Like his late idols (and one-time collaborators) Johnny Cash and Waylon Jennings, Earle is a gifted raconteur who wears his gritty, personal tales of sobriety, love and redemption like badges of honour. So You Wannabe An Outlaw alternates between fiery swagger and engaging candour. Earle’s first album for Warner Brothers in 20 years careens from the menacing howl of "Fixin’ To Die" through to the contemplative beauty of "Goodbye Michelangelo", stopping off at many memorable musical truck-stops along the way. Rich in country totems such as demons, depression and deliverance, Earle says he drew particular inspiration from Jennings’ 1973 album Honky Tonk Heroes.  

“This record is heavily based on Honky Tonk Heroes, which was all Billy Joe Shaver songs recorded in 1972, but it took until ’73 for Waylon to convince RCA to actually put the record out. It’s a really important record to me and it’s a record I listen to every five or six years. I have records that are always on rotation - there’s always a Willie record, a Waylon record, a Merle Haggard and a Johnny Cash record I have on rotation. They are the guys I looked up to and considered to be the country artists who didn’t really care about categorisation.”

Given the Devil rears his head on So You Wannabe An Outlaw’s title track, does Earle have a strong Christian faith or is this simply an artist working with a totem long favoured by outlaw musicians?

“The Devil to me is more of a character,” Earle says. “I believe in God – and I kind of always have - but I’m not a Christian. God’s not Santa Claus, so God doesn’t care if I believe or not. There either is or there isn’t, but I choose to believe there is. I don’t know anyone who took real Lysergic Acid Diethylamide 25 who doesn’t believe in God – or at least didn’t for a minute. I am old enough that it is true of me. The Devil is a great character and if I sat down to work it out I would probably be embarrassed how many songs I have written about the Devil.

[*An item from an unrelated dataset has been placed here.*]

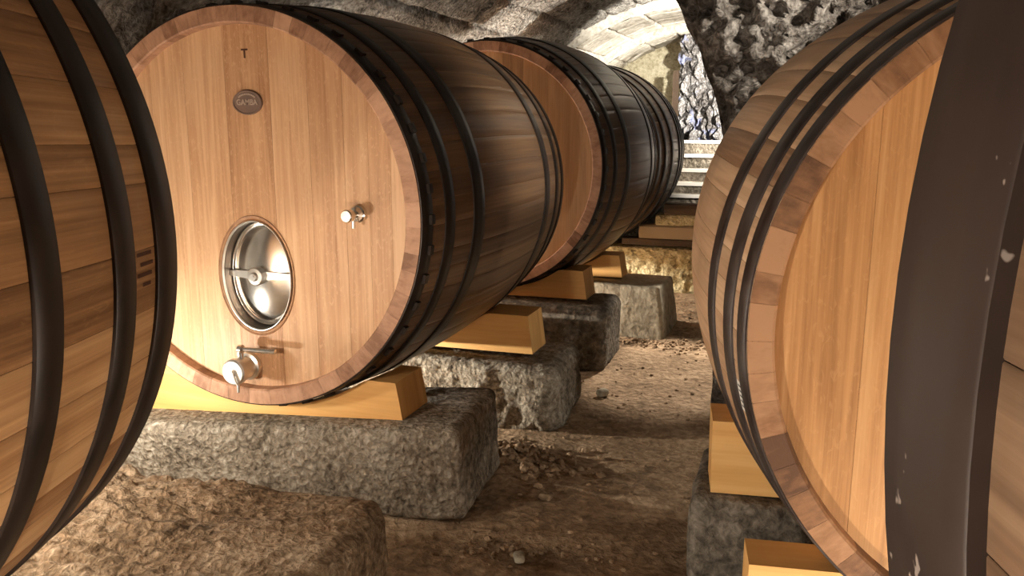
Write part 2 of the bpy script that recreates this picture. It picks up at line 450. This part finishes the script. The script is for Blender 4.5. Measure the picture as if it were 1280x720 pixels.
kb.lathe_y([(0.0, 0.018), (0.008, 0.018), (0.008, 0.03)], mx, mz, n=16)
kb.build('clamp_knob', M['steel_satin'], mdoor)
# drain valve
vx, vz = -0.03, zb-0.69
vb = MB()
vb.lathe_y([(0.0, -0.078), (0.05, -0.078), (0.058, -0.071), (0.058, -0.045), (0.05, -0.035), (0.05, 0.02), (0.062, 0.025), (0.062, 0.048)], vx, vz, n=32)
val = vb.build('drain_valve', M['steel_satin'], caskB)
vl = MB()
vl.tube((vx, -0.015, vz+0.04), (vx, -0.015, vz+0.105), 0.014)
vl.tube((vx, -0.015, vz+0.092), (vx+0.175, -0.005, vz+0.092), 0.010, 0.012)
vl.tube((vx-0.006, -0.015, vz+0.092), (vx+0.012, -0.015, vz+0.092), 0.019, 0.019)
vl.build('valve_lever', M['steel'], val)
vp = MB()
vp.tube((vx, -0.084, vz), (vx, -0.075, vz), 0.016)
vp.tube((vx+0.002, -0.085, vz+0.012), (vx+0.026, -0.085, vz-0.05), 0.005)
vp.tube((vx+0.02, -0.070, vz-0.05), (vx+0.02, -0.070, vz-0.088), 0.006)
vp.build('valve_pin', M['steel_satin'], val)
# sampling tap
tx, tz = 0.55, zb+0.014
tb = MB()
tb.lathe_y([(0.0, -0.06), (0.022, -0.06), (0.026, -0.055), (0.026, -0.028), (0.015, -0.024), (0.015, 0.02), (0.03, 0.024), (0.036, 0.03), (0.036, 0.049)], tx, tz, n=28)
tap = tb.build('sample_tap', M['steel'], caskB)
ts_ = MB(); ts_.tube((tx, 0.0, tz-0.012), (tx, 0.0, tz-0.055), 0.007); ts_.build('tap_spout', M['steel_satin'], tap)

def text_mesh(name, txt, size, loc, mat, parent, depth=0.0012, sx=1.0, bold=0.0):
    cu = bpy.data.curves.new(name, 'FONT'); cu.body = txt; cu.size = size; cu.extrude = depth
    cu.align_x = 'CENTER'; cu.align_y = 'CENTER'; cu.offset = bold
    tmp = bpy.data.objects.new(name, cu); COL.objects.link(tmp)
    dg = bpy.context.evaluated_depsgraph_get(); dg.update()
    me = bpy.data.meshes.new_from_object(tmp.evaluated_get(dg))
    bpy.data.objects.remove(tmp)
    me.transform(Matrix.Translation(loc) @ Matrix.Rotation(radians(90), 4, 'X') @ Matrix.Diagonal((sx, 1, 1, 1)))
    me.materials.clear(); me.materials.append(mat)
    o = bpy.data.objects.new(name, me); COL.objects.link(o); o.parent = parent
    return o
bx, bz = 0.042, zb+0.463
bd = MB()
bd.lathe_y([(0.0, yh-0.008), (0.86, yh-0.008), (0.90, yh-0.011), (0.97, yh-0.011), (1.0, yh-0.007), (1.0, yh+0.001)], bx, bz, 0.073, 0.051, n=48)
badge = bd.build('badge', M['brass'], caskB)
text_mesh('badge_lettering', 'GAMBA', 0.033, (bx, yh-0.0095, bz), M['letter'], badge, sx=0.92, bold=0.0006)
ar = MB()
for k in range(11):
    a = radians(140 - 100*k/10)
    ar.box((bx+0.05*cos(a)-0.003, yh-0.010, bz+0.034*sin(a)-0.0032), (bx+0.05*cos(a)+0.003, yh-0.0085, bz+0.034*sin(a)+0.0032))
ar.build('badge_rim_marks', M['letter'], badge)
text_mesh('burnt_letter', 'T', 0.052, (0.038, yh-0.0005, zb+0.66), M['burn'], caskB, bold=0.0012)

# mark burnt into a stave of the nearest cask, sticker on the right cask
def on_side(root_R, L, Rh, Rb, t, ang, dr=0.001):
    r = radius(t, L, Rh, Rb) + dr
    return (r*sin(ang), t, Rh + r*cos(ang))
bm_ = MB()
for k, (dt0, dt1) in enumerate(((0.0, 0.055), (0.012, 0.06), (0.0, 0.055), (0.02, 0.05))):
    a0 = radians(91 + k*1.35); a1 = a0 + radians(0.5)
    pts = [[on_side(0, A_L, A_R, A_B, 1.945+dt0, a0), on_side(0, A_L, A_R, A_B, 1.945+dt1, a0)],
           [on_side(0, A_L, A_R, A_B, 1.945+dt0, a1), on_side(0, A_L, A_R, A_B, 1.945+dt1, a1)]]
    bm_.grid(pts, smooth=False)
bm_.build('burnt_mark', M['burn'], caskA)
st = MB()
a0, a1 = radians(-101), radians(-106.5)
P_ = lambda t, a, d: on_side(0, C_L, C_R, C_B, t, a, d)
st.grid([[P_(0.077+0.045*j/3, a0+(a1-a0)*i/6, 0.0015) for j in range(4)] for i in range(7)], flip=True, smooth=False)
stk = st.build('sticker', M['paper'], caskC)
si = MB()
for k in range(5):
    q0 = a0+(a1-a0)*(0.12+0.17*k); q1 = q0 + (a1-a0)*0.06
    si.grid([[P_(0.085, q0, 0.0022), P_(0.113, q0, 0.0022)], [P_(0.085, q1, 0.0022), P_(0.113, q1, 0.0022)]], flip=True, smooth=False)
si.build('sticker_print', M['ink'], stk)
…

“The Devil is in a lot of my songs – I could have a compilation of devil songs!” Earle adds with a laugh. “But I don’t think I’m alone in having that guy in a lot of songs – sometimes as the good guy, sometimes as the bad guy!”

More than 20 years have passed since Earle served jail-time for drug possession in the mid ‘90s, but new song "If Mama Coulda Seen Me" lyrically takes the 62-year-old back to prison. Although it’s sung from an inmate’s perspective, Earle suggests his six months locked in a cell rarely plays on his mind. “Not really, but it left an impression. I have the advantage of having been locked up for a very short period of time, but long enough to know that I don’t want to do it again. When I drive I don’t go fast so there’s no reason to be pulled up by the police, but if feels kind of good to not have anything in the car anymore which I’d have to worry about. Jails are a very negative part of the culture in my country. We lock a lot of people up and people make a lot of money doing it, since we have privatised prisons here. It doesn’t seem to me to be a very good idea and we lock people up for things we shouldn’t. It doesn’t do any good to lock addicts up. It worked for me, but it wasn’t jail that cleaned me up as much as the treatment centre they allowed me to go to while I was in. That was what allowed me to change.

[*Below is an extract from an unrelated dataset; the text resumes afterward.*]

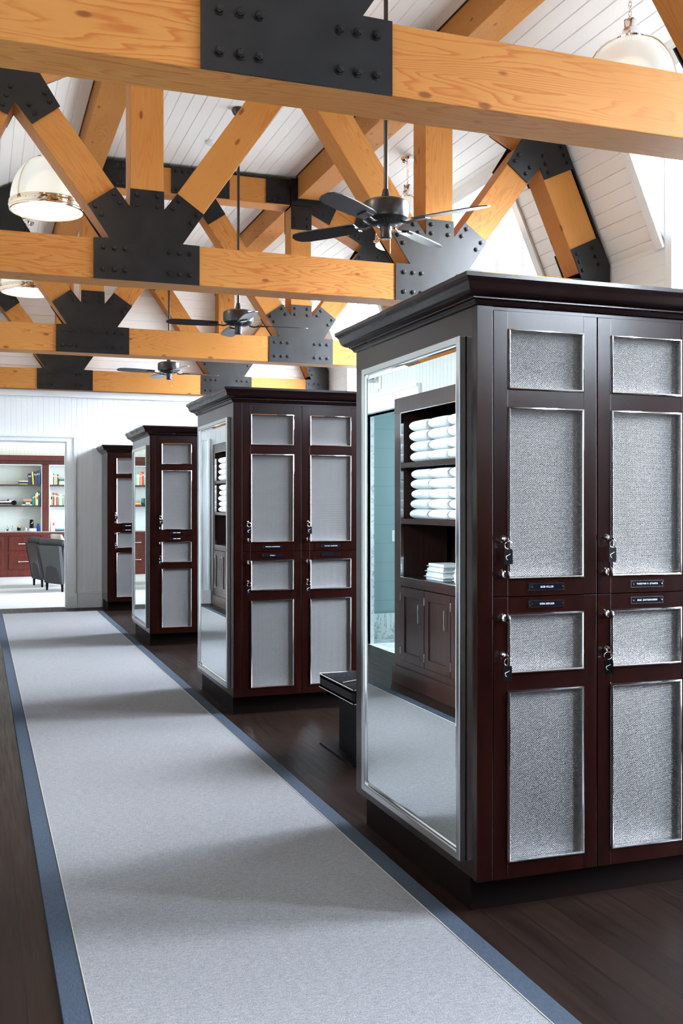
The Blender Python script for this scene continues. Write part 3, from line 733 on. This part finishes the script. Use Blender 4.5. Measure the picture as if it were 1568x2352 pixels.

“Now I go into jails in another capacity,” Earle says. “I am somebody who still depends on 12 step programs to keep on an even keel, so I occasionally go into jails to speak or take the meetings.”

With So You Wannabe An Outlaw complete and Australian tour dates currently being pencilled in around next March, Earle’s attention has turned to finishing his autobiography, I Can’t Remember If We Said Goodbye. The musician, who penned the 2011 novel I’ll Never Get Out Of This World Alive, says there has been both laughter and tears while writing his memoir.

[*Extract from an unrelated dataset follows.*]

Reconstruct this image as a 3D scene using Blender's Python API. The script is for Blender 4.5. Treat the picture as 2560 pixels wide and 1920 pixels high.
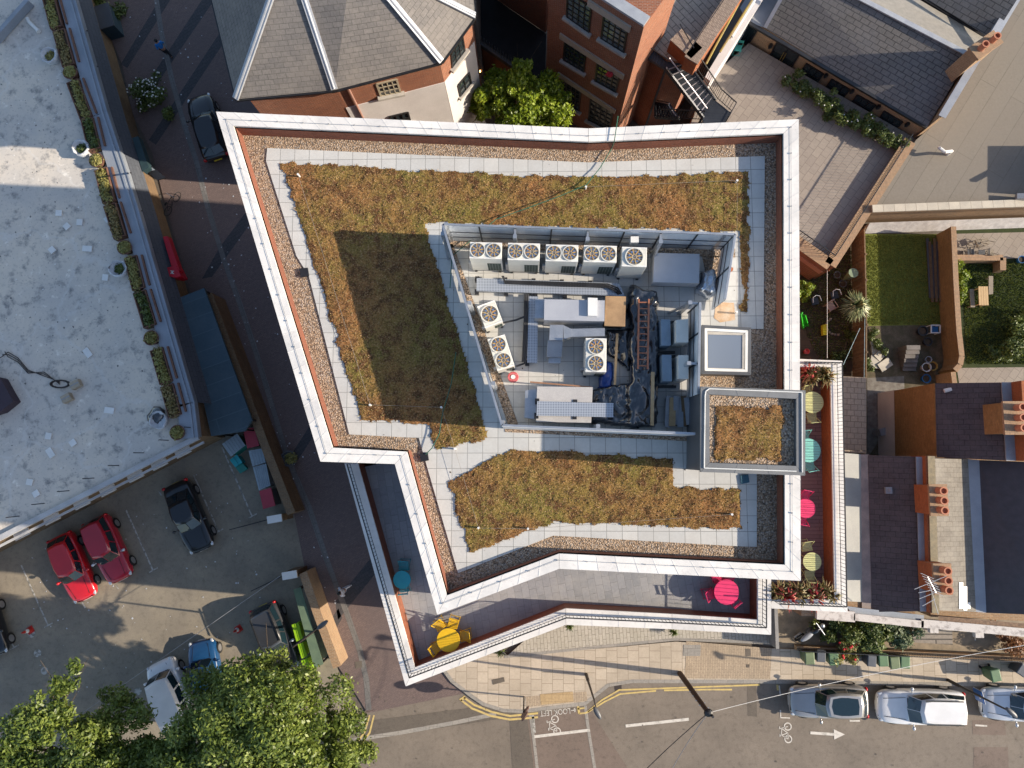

“It’s not completed but I am going on it pretty good now. You should see it by the end of the year or early next year. I’m just trying to get it finished because I need the money and don’t want to give the advance back! Getting up and writing about you every day is hard. Writing about characters in my music can be fun, but I get sick of writing about myself.”

Given the number of apocryphal stories pertaining to Earle (Is he really a bonsai aficionado? Is it true he was asked to join Lynyrd Skynrd? Did he seriously tell Bob Dylan to fuck off when the future Nobel Laureate complained about Earle’s on-stage cussing during the pair’s 1989 tour dates together?), I Can’t Remember If We Said Goodbye is likely to be a fascinating read. Earle mentions his deceased friend and musical hero Townes Van Zandt when outlining what we can expect in the memoir.

“I hear people tell stories about Townes Van Zandt as if they were there, and I know they weren’t because I was. There’s an episode in my book that’s been written about in several books where Townes played Russian roulette in Tennessee in ’77 or something. People tell that story as if they know what happened, and I’m part of the story when they tell it, but in truth I was the only one there. It was just me and Townes. Townes is gone now and people have to decide who they are going to believe – me or the guys who weren’t there.

 “I’m pretty proud of what I have done so far and it’s a book about recovery as much as anything else,” Earle says. “It kind of has to be, otherwise I wouldn’t be here. I’m pretty proud of what I’ve written and can’t wait for people to see it.”

Steve Earle & The Dukes’ So You Wannabe An Outlaw is out now.